World's Most Famous Stamp Auctioned For a Billion Times Its Original Value

World's Most Famous Stamp Auctioned For a Billion Times Its Original Value
British Guiana One-Cent Magenta, described as the most famous stamp in the world, on display in a glass case at Sotheby's June 17, 2014 in New York.
New York: The world's most famous stamp, a one-cent British Guiana, fetched a record price of USD 9.5 million, nearly a billion times its original face value at a Sotheby's auction in New York.

The one cent black on magenta coloured stamp set a new world auction record for any stamp, the fourth time in its history, when it was sold for USD 9,480,000 yesterday night, auctioneers said in a statement.

Being the sole-surviving example of the British Guiana, the unique yet unassuming penny issue from 1856 is the rarest in the world and has been heralded as the pinnacle of stamp collecting for more than a century.

Rediscovered by a 12-year-old Scottish boy living in South America in 1873, the stamp passed through some of the most important stamp collections ever assembled.
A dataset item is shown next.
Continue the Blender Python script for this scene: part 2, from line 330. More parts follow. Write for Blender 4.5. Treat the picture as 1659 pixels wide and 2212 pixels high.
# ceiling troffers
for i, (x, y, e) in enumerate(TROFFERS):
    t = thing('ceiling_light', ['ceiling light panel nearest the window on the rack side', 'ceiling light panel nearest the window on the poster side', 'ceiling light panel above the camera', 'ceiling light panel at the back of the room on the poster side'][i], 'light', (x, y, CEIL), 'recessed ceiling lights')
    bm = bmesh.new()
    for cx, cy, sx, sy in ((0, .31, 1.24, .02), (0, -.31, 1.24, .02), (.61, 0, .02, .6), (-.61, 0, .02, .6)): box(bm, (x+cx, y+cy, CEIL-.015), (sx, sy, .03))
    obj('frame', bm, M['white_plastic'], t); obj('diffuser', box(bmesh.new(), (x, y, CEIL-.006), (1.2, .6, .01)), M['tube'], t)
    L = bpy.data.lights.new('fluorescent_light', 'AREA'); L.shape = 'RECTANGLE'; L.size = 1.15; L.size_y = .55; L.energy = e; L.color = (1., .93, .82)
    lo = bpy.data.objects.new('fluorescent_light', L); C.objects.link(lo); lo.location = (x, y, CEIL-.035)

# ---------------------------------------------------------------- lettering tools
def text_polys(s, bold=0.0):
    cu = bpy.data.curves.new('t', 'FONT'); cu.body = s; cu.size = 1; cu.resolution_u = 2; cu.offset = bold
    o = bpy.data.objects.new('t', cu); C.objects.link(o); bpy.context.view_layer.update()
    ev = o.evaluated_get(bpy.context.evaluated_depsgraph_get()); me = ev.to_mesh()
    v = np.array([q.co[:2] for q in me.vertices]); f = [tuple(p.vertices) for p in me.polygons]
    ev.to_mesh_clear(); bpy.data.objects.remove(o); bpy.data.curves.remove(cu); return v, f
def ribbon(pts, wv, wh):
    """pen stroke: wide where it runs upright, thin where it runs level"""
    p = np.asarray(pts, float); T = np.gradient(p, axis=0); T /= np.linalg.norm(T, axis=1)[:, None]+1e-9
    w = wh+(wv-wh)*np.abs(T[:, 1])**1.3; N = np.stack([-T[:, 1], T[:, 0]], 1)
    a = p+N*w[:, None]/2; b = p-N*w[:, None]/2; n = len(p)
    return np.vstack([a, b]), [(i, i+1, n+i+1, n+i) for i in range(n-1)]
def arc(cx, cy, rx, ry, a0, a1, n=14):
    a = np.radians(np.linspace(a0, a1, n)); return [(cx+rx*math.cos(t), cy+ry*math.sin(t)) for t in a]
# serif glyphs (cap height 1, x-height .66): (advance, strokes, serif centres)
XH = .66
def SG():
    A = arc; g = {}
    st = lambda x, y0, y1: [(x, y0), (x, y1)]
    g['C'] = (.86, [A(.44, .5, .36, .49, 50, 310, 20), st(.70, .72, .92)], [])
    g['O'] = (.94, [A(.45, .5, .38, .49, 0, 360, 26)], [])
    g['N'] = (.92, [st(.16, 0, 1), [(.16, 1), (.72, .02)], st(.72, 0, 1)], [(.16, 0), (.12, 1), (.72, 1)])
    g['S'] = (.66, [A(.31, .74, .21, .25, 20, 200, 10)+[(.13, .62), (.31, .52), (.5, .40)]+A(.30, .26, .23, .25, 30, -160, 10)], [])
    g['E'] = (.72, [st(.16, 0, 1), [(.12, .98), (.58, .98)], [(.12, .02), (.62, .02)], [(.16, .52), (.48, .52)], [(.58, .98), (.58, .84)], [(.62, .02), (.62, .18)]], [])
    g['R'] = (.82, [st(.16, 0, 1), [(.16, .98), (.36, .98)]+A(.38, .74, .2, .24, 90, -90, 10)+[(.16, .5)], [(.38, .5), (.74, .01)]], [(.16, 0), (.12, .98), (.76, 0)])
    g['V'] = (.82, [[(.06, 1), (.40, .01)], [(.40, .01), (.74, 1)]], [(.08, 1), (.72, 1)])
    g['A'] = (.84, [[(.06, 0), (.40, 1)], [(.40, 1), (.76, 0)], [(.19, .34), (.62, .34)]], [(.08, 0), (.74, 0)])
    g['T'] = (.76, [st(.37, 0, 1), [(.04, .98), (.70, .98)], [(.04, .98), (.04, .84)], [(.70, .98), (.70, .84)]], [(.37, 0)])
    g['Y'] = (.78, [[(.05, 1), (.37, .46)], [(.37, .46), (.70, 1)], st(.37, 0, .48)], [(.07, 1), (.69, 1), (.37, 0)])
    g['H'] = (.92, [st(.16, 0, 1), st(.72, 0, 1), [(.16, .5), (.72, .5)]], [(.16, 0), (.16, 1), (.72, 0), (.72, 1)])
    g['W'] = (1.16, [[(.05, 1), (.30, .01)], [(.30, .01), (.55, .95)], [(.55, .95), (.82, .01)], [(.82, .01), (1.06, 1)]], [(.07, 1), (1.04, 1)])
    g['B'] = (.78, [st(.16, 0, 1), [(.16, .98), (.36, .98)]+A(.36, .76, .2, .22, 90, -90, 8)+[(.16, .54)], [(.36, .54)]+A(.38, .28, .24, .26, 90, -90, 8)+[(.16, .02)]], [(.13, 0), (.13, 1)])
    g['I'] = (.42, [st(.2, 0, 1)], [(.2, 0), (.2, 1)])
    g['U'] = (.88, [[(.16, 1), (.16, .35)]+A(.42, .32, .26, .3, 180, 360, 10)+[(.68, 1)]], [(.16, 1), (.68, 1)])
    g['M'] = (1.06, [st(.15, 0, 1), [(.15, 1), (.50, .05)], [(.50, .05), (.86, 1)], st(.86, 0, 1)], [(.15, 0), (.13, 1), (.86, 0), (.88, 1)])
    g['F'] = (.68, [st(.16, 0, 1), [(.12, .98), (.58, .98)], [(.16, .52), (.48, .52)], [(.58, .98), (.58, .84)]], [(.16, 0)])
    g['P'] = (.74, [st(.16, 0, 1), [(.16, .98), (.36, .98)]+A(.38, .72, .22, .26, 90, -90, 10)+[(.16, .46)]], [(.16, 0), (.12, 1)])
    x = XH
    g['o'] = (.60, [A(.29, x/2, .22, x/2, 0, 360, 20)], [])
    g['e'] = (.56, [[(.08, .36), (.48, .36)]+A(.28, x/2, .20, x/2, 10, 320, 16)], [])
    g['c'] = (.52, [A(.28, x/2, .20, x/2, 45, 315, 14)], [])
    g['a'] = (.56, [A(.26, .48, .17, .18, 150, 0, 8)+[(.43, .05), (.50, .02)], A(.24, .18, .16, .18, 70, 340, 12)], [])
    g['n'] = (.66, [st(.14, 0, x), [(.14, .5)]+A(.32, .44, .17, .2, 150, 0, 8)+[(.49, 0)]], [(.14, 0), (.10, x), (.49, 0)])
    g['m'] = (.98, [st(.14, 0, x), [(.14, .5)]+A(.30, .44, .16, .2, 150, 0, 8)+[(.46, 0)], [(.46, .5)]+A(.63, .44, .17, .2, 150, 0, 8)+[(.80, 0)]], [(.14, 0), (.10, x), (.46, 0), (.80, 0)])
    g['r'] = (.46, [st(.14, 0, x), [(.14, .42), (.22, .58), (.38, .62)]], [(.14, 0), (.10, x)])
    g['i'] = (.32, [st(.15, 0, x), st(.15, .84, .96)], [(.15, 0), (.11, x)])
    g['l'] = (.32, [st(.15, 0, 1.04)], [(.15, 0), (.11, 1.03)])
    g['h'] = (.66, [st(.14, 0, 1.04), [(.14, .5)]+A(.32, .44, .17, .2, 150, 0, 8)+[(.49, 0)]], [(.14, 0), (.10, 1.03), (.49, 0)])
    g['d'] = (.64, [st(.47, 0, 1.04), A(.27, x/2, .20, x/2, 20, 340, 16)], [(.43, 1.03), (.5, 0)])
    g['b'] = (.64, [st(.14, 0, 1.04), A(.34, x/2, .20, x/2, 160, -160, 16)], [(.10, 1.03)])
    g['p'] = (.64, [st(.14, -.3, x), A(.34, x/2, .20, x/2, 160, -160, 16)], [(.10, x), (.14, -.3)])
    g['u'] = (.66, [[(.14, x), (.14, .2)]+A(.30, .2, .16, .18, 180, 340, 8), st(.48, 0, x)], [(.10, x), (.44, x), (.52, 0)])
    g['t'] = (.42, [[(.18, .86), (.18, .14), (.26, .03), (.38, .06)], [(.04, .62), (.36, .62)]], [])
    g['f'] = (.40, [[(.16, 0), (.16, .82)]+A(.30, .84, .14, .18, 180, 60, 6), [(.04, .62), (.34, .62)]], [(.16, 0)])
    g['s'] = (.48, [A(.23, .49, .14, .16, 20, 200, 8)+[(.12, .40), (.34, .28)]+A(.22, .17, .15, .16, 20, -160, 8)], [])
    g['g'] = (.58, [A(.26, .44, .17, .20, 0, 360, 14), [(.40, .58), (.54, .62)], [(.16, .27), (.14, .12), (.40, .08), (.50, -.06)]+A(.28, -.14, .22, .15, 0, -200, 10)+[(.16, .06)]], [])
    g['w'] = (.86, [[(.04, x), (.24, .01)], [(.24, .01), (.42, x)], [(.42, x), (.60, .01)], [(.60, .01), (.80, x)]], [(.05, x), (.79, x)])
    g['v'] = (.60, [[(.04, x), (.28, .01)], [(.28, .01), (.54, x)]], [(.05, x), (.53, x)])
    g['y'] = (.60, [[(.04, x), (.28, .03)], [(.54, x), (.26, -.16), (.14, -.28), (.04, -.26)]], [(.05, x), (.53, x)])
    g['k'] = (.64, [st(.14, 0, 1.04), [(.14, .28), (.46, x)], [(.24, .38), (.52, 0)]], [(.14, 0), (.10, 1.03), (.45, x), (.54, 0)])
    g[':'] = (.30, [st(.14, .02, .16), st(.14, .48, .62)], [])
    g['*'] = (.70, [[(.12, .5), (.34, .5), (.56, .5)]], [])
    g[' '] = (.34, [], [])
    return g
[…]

Untill Sotheby's international exhibitions this spring in Hong Kong, London and New York, the British Guiana had been out of public view since the 1986.

An anonymous bidder placed the winning bid over telephone, auctioneers said. "We are thrilled with extraordinary, record-setting price of USD 9.5 million - a truly great moment for the world of stamp collecting.

That price will be hard to beat, and likely won't be exceeded unless the British Guiana comes up for sale again in the future," David Redden, Sotheby's Vice Chairman said.

Redden said, "I'm a little sad to see it go - when I was eight years old this was the most precious object in the entire world, and I never dreamed I would have it in my hands."

In 1922 Arthur Hind from Utica New York purchased the stamp at an auction for then-record price of USD 35,000. In 1970 the Irwin Weinberg stamp consortium purchased it at the auction for for then-record price of USD 280,000. It was followed by an auction in 1980 when John E Du Pont from Pennsylvania bought it for then-record price of USD 935,000. The previous auction record for a single stamp was approximately USD 2.2 million, set by the Treskilling Yellow in 1996.

Auctioneers said the previous auction record for any philatelic item was approximately USD 4 million, set by The Bordeaux Cover in 1993 - the cover including both of the Mauritius "Post Office" stamps.